Tuesday, August 11, 2009

On the 40th Anniversary of Woodstock


 I managed to miss the seminal cultural event of my generation. The summer of 1969 I was working with a roomful of other college students at the NYS Department of Education. One Friday a coworker goes, there's a big concert this weekend with a ton of stars, in some place about 80 miles from here called Woodstock. Anybody wanna go?

No one did. It was gonna be crowded and 80 miles was far and the weather was gonna be horrible. A lot of rain.

So, I never say no now when it comes to concerts, though I still hate crowds and it rains all the time in Sarajevo. Plus I have liked Hari Mati Hari, the enormously popular Bosnian singer, since I heard him do a rendition of O Sole Mio at the National Theater a few years ago. About 45,000 people turned out for a free concert at Kosovo Theater. Some people sat on the bleachers but thousands like us stood on the grassy soccer field.

He came onstage a hour late but you could not be angry because he then put on a 2 1/2 hour show that included the national soccer team, stars Dino Merlin and Nina Badric and Eldin Huseinbegovic and Drazen Zeric Zera. The kicker was an emotional duet with Halid Beslic, a beloved fold singer, who has not appeared in public since a near fatal car accident earlier his year.

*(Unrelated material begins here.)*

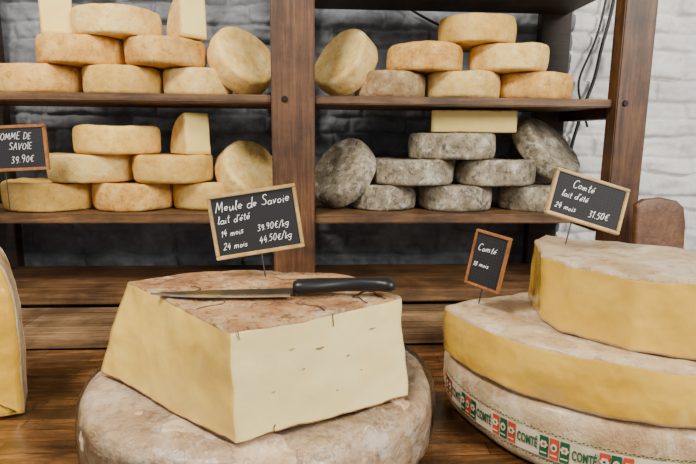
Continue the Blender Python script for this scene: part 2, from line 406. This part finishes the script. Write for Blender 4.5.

Hari did O Sole Mio too. I worried at first when he came on stage in a black and blue outfit, but he quickly changed into his signature all-white suit.

I was amazed at how young the crowd was. There were some people my age but it was overwhelmingly teens and young adults and they cheered, danced and hooted and sang along. They seemed to know every word to every song. The ones they liked the best they marked by jumping up and down like Masaai warriors. And you couldn't not jump with them because someone from behind would grab you and move you up and down. Another reason not to like big crowds.

The fans took zillions of photos of the lit-up stage and of each other mugging and dancing and swayed to his oldest favorites holding up their cell phones. When did they stop using lighters at concerts?

Hari is not universally loved in Bosnia, I discovered. He went to Germany during the war, he wears white suits, he left his wife for another woman, he sings of sadness and lost love. "I have lost all respect for you," a co-worker told me the next day as I blared "Sreca" and "Ne mogu ti reci sta je tuga" on my computer.